**Stored data**.

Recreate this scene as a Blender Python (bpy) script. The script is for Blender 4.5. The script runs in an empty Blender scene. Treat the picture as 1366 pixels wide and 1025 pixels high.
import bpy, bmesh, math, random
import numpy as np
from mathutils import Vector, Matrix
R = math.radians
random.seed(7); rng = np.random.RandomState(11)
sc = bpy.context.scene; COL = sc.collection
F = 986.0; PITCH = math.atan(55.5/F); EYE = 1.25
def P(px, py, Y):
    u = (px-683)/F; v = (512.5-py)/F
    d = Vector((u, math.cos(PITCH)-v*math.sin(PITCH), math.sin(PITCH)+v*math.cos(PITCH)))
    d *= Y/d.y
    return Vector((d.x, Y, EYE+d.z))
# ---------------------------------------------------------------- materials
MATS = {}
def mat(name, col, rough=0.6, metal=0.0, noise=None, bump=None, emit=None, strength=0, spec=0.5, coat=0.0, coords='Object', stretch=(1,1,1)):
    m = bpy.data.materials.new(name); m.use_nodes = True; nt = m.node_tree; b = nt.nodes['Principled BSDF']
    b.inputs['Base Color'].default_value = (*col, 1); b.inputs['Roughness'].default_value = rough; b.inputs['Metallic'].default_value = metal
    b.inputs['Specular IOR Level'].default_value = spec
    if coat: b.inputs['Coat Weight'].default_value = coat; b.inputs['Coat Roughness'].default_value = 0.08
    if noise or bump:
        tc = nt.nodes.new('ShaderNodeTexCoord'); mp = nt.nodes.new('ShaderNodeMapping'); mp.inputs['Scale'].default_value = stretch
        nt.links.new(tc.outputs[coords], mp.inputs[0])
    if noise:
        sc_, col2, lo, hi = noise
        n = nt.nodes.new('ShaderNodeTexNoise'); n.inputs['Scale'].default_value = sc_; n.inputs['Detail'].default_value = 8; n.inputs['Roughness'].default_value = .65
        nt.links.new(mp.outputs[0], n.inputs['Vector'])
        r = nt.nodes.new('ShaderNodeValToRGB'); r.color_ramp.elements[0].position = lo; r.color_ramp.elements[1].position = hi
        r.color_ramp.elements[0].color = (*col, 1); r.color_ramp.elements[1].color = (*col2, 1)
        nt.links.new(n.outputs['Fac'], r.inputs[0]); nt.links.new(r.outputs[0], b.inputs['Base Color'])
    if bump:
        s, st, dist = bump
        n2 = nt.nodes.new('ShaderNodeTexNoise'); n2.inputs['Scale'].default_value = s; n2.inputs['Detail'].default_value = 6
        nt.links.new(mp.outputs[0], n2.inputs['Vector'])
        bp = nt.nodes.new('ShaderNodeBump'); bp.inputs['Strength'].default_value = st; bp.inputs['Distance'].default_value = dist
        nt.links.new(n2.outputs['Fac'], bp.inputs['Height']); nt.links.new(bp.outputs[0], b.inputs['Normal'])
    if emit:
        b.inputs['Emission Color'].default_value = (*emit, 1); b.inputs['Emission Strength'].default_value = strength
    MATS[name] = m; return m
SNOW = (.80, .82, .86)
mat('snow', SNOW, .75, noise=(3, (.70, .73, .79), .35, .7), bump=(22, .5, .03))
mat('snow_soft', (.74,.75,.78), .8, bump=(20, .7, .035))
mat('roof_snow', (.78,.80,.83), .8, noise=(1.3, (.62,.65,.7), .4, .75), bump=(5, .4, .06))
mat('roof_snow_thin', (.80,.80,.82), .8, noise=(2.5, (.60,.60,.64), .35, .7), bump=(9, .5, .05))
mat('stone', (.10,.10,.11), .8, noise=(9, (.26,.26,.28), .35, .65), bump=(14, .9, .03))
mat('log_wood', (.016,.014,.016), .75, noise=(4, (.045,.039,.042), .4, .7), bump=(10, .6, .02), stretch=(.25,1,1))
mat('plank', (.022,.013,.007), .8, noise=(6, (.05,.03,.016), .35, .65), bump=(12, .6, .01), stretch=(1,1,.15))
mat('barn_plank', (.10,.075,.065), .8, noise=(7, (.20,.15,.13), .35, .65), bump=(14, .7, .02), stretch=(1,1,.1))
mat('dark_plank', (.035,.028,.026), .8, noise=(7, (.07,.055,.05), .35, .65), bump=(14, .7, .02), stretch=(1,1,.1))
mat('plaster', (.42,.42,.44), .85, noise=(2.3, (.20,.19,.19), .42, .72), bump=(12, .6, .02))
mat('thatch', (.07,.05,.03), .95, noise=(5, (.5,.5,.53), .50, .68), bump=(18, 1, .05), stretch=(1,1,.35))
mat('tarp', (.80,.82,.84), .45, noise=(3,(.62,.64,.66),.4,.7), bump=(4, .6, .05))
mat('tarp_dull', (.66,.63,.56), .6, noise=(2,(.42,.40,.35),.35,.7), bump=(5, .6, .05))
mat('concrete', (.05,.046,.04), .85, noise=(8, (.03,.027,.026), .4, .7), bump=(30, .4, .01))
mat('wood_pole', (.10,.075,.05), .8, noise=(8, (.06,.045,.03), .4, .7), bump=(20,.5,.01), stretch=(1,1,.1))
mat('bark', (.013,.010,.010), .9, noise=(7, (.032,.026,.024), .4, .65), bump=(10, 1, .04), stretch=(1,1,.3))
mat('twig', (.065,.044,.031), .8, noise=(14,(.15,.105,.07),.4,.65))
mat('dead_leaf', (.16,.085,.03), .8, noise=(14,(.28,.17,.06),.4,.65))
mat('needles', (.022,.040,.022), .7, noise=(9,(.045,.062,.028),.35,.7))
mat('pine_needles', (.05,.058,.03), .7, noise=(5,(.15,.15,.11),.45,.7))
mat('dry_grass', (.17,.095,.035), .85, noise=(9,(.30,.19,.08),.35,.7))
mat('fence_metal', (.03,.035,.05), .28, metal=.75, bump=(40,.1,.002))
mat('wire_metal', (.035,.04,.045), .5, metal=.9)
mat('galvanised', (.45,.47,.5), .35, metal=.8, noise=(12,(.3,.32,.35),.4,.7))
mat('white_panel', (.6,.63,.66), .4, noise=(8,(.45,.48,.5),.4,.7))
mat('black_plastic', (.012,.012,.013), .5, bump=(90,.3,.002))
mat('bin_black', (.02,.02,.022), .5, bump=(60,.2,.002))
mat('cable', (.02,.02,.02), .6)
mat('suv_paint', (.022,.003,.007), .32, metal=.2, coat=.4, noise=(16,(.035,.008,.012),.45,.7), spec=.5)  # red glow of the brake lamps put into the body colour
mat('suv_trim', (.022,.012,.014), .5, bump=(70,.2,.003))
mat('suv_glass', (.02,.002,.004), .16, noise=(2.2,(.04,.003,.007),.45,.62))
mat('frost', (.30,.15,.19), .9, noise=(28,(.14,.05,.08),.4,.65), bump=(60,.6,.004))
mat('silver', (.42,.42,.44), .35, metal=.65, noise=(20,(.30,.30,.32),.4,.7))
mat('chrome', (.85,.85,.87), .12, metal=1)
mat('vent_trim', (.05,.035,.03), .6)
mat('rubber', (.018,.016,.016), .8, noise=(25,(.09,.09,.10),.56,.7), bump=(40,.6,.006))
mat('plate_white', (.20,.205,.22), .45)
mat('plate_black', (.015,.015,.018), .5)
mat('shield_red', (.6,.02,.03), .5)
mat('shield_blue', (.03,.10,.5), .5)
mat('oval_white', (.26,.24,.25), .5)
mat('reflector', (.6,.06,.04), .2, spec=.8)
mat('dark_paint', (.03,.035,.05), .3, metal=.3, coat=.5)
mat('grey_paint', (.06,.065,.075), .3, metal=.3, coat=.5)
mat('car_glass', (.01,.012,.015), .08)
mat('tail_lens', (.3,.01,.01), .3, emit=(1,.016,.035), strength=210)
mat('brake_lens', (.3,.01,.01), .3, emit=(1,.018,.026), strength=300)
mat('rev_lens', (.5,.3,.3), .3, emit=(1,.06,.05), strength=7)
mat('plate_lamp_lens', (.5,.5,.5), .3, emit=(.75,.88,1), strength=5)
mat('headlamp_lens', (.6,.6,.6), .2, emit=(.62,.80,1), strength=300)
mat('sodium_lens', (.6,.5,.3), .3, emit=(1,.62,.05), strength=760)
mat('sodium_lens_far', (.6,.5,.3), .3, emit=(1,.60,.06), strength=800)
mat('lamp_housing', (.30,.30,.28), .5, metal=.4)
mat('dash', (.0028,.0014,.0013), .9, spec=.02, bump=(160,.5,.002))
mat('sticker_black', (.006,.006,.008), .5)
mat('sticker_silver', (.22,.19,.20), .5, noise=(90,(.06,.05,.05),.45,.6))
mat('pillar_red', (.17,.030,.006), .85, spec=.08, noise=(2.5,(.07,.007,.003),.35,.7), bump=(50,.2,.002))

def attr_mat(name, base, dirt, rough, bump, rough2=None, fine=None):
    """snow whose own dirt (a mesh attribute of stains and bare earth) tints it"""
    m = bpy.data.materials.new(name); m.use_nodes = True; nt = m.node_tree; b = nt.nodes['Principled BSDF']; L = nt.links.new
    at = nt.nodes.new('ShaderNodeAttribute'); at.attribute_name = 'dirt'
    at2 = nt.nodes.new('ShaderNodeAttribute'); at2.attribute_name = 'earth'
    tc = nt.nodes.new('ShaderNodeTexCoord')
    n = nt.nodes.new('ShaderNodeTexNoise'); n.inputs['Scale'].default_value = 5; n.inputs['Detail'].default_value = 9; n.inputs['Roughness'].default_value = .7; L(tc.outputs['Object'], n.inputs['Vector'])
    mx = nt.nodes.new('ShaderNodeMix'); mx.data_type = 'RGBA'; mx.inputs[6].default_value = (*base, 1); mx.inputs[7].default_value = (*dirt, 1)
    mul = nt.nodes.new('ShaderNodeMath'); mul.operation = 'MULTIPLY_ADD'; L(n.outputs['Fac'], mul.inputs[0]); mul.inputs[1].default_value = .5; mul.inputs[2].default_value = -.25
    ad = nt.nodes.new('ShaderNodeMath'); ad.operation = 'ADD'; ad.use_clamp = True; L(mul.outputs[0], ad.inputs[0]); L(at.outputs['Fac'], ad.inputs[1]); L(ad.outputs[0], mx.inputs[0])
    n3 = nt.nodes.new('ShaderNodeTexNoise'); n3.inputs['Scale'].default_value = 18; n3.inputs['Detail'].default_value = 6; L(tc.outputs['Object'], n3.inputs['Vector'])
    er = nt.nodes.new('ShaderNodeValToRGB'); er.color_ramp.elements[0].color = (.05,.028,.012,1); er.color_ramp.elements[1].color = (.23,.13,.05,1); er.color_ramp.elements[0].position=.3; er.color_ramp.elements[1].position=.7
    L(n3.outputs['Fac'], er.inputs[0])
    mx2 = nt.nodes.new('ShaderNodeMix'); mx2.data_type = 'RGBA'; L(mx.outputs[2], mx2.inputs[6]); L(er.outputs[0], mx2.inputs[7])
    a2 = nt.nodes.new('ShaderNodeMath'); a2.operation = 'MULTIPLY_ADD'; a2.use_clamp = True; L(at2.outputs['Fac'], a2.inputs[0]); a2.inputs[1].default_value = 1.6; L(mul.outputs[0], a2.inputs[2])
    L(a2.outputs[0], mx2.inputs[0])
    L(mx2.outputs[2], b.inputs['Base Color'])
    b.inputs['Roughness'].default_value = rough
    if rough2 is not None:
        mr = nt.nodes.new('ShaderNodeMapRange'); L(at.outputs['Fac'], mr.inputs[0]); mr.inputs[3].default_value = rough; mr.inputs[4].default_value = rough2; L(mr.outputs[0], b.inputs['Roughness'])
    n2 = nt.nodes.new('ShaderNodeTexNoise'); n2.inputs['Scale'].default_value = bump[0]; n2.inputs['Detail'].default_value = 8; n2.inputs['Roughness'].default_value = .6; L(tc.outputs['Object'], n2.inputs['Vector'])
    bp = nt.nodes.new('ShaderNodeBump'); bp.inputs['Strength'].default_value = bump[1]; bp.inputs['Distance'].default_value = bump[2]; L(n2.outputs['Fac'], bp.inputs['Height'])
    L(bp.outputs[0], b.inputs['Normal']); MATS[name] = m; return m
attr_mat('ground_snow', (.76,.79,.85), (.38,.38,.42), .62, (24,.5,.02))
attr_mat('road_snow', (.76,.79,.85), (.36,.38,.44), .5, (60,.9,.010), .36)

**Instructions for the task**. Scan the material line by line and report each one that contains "scene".

**Exercise response**.
Recreate this scene as a Blender Python (bpy) script. The script is for Blender 4.5. The script runs in an empty Blender scene. Treat the picture as 1366 pixels wide and 1025 pixels high.
sc = bpy.context.scene; COL = sc.collection